Here’s one point that I made that I haven’t posted so far: Americans are pretty confused about who we as free and relational beings. So you can see various countervailing trends. The families of the cognitive elite are getting more solid, and divorce rates are falling. But the families of the lower part of our middle class are getting more pathological, for, it’s important to emphasize, a variety of reasons. We can also see, the Porchers remind us, that the number of women opting out of “being productive” and choosing to stay at home and focus on “being domestic” is, in fact, slowly growing.
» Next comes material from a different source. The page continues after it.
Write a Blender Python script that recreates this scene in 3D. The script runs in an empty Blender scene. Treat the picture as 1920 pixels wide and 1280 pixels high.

And, due to high technology, more Americans who do “intellectual labor” can work from home, where they often find kids (like our friend Crunchy Mr. Dreher, who’s homeless and at home in St. Francisville). So, in a way, Utah (meaning Mormon) is a generation behind; there the main concern is that wives and mothers who don’t make money are being dissed by their more “sophisticated” sisters. But in, say, surburban Atlanta, I observe a sophisticated appreciation for women choosing freely what women so often used to have to do out of necessity. I would say more, but I only have a moment.

Here’s something to discuss: I’m teaching a course on CONTEMPORARY POLITICAL THOUGHT next semester. After a lot of thought and “dialogue,” I’ve come up with three topics: NIETZSCHE AND RELATIVISM, CHRISTIANITY AND POLITICAL THOUGHT, and LIBERAL EDUCATION vs. POLITICAL CORRECTNESS AND TECHNOCRACY. Please suggest relevant readings.